Which is why I'm thrilled to no end to be a part of a true grassroots movement, one that doesn't rely on the media to spread its message, one that doesn't use so-called personalities to herd the sheep, one that is word of mouth in every way.

It's called the Slumber Party. And last week, slumber parties were held everywhere across this great land of ours, in every town and every city, in every apartment complex and every subdivision. The Haire household was no exception.

The usual sleeping baggers were in attendance — "Little Joe" Riley, Keith "The Beef" Summey, "Slim Jim" Clyburn, Henry "Big Mac" McMaster, Wendell "G-Money" Gilliard, Timmy Mallard, Annie Peterson, "Marky Mark" Sanford, Dre Bauer, "C.C." Condon, and Dottie "Don't Call Me Dorothy" Scott. Wally Scarborough and "Fancy Nancy" Cook showed up with their bags and tooth brushes in hand, but we sent them home. They weren't invited.

We ordered pizza and watched a few horror movies. (Timmy is such a scaredy-cat. For the last time, Leprechaun is not for real.)

We played truth or dare and then spin the bottle and then seven minutes in heaven. (Slim and C.C. sitting in the tree, k-i-s-s-i-n-g.)

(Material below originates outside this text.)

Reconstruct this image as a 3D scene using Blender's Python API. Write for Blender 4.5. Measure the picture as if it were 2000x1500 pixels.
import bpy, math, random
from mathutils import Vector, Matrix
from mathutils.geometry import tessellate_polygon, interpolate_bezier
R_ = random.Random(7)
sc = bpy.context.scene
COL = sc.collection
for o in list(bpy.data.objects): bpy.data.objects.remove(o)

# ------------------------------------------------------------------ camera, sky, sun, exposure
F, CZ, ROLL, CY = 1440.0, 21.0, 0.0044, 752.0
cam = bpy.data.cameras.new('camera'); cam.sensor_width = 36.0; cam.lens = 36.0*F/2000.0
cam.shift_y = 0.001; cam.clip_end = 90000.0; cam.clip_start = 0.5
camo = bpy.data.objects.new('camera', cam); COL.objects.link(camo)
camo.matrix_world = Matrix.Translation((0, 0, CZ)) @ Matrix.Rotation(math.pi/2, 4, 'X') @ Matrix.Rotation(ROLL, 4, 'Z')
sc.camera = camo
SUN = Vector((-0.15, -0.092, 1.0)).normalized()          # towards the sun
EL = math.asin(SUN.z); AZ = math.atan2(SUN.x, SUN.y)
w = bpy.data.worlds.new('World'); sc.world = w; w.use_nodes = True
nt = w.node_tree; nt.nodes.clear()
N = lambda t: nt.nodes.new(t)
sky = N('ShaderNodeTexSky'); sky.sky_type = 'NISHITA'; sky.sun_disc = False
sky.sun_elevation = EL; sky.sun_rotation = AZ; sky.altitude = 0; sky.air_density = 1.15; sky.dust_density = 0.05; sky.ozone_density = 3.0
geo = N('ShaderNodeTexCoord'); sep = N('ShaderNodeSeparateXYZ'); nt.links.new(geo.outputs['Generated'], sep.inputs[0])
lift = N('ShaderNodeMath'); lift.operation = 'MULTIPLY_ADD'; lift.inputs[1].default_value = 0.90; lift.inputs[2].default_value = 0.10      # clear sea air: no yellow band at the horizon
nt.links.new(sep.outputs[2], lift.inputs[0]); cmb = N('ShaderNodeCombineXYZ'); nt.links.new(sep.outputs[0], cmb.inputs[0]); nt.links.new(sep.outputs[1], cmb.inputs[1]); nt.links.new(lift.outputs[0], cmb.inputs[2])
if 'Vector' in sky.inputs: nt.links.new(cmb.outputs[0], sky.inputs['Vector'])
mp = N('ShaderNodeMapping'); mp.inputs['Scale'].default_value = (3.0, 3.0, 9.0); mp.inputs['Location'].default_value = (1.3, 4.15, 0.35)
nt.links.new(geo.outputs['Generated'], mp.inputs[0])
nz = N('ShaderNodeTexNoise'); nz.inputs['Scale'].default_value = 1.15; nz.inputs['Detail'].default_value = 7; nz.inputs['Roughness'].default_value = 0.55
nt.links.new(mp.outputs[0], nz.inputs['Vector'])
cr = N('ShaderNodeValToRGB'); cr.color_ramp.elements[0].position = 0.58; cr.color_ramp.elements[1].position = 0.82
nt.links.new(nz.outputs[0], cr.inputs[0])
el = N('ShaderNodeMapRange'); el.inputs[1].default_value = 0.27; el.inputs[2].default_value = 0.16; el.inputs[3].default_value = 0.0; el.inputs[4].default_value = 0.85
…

And then, right before we all went to bed, we broke out the Ouija board. (Who knew that Ronald Reagan had such a foul mouth ... and really, really, had a dislike for Dre? At least when Big Mac was involved.)

Of course, getting to sleep was easier said than done. G-Money and Lin kept making farting noises with their armpits, Dottie and Annie talked all night about Zac Efron and unicorns, and Little Joe and Beef got into a fight over Mr. Cuddles the teddy bear. And somebody, and I'm not saying who but it wasn't me, had an accident. (Mark my words, it was the mother of all puddles.)

Eventually, we drifted off to the Land of Zs. And the next morning, we awoke, crawled out of our sleeping bags, and had a bowl of Fruity Pebbles. And then the members of the Slumber Party parted ways and went off to change America, one sleepover at a time. Baah baah baah.